In Ough v. Ansonio Oil Co., 99 Cal. App. 769 [279 Pac. 481], it is said: “An account stated presupposes not only an acknowledgment or admission of a certain sum due on adjustment of accounts between the parties, but the striking of a balance, or an assent, express or implied, to the correctness of the balance.”
And in Outwaters v. Brownlee, 22 Cal. App. 535 [135 Pac. 300] : “There must be a clear and definite acknowledgment of the debt, a specification of the amount due, or a reference to something by which such amount can be definitely and certainly ascertained. (Citing cases.) ”
We take it from the rules laid down in these and other cases that the stating of an account requires not only an acknowledgment or admission of a debt with an agreement to pay the same, either express or to be implied, but also that the acknowledgment and agreement to pay shall relate to a definite and fixed amount, which is either specifically stated or referred to in such a manner that the exact amount due can be definitely and certainly ascertained. We see no reason why this rule should be here changed or relaxed merely because the lips of both parties are sealed, one by death and the other by a statutory limitation upon his testimony. These very conditions and the general policy of the law with regard to claims against a deceased person would seem to justify and warrant a strict adherence to the established rules.

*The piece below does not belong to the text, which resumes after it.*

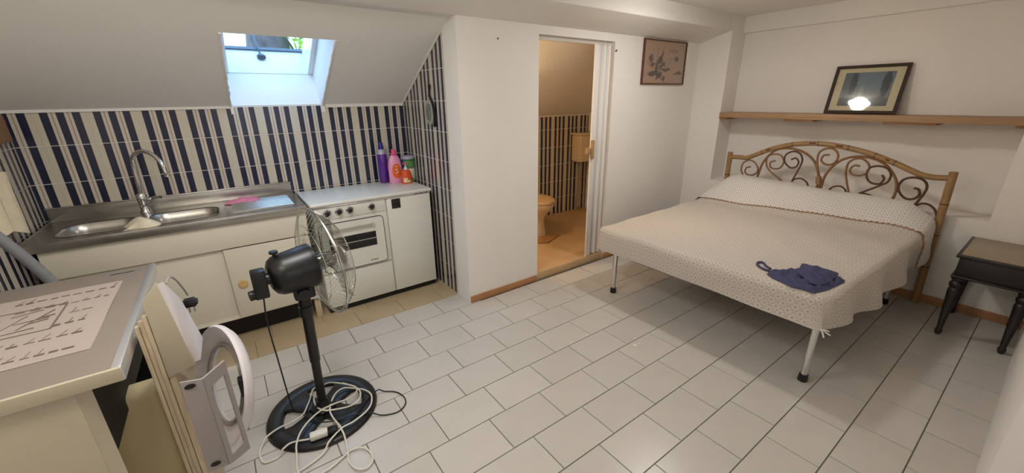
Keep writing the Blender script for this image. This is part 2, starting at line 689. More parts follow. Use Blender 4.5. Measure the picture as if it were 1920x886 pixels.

The judgment was for $20,834.44 and it appears from the findings and conclusions of law that this was made up of the $8,775 found to be due upon the first cause of action, plus $10,000 found to be due upon an account stated, with credit for various payments made thereon, and with interest from August 1, 1927, on the respective balances after deducting the payments upon the account stated. For the reasons given, the judgment should be modified by striking therefrom all in excess of the sum of $8,775 which was found to be due upon the first cause of action.
The judgment is modified by reducing the amount thereof to $8,775 and, as so modified, the same is affirmed.-
Marks, J., and Jennings, J., concurred.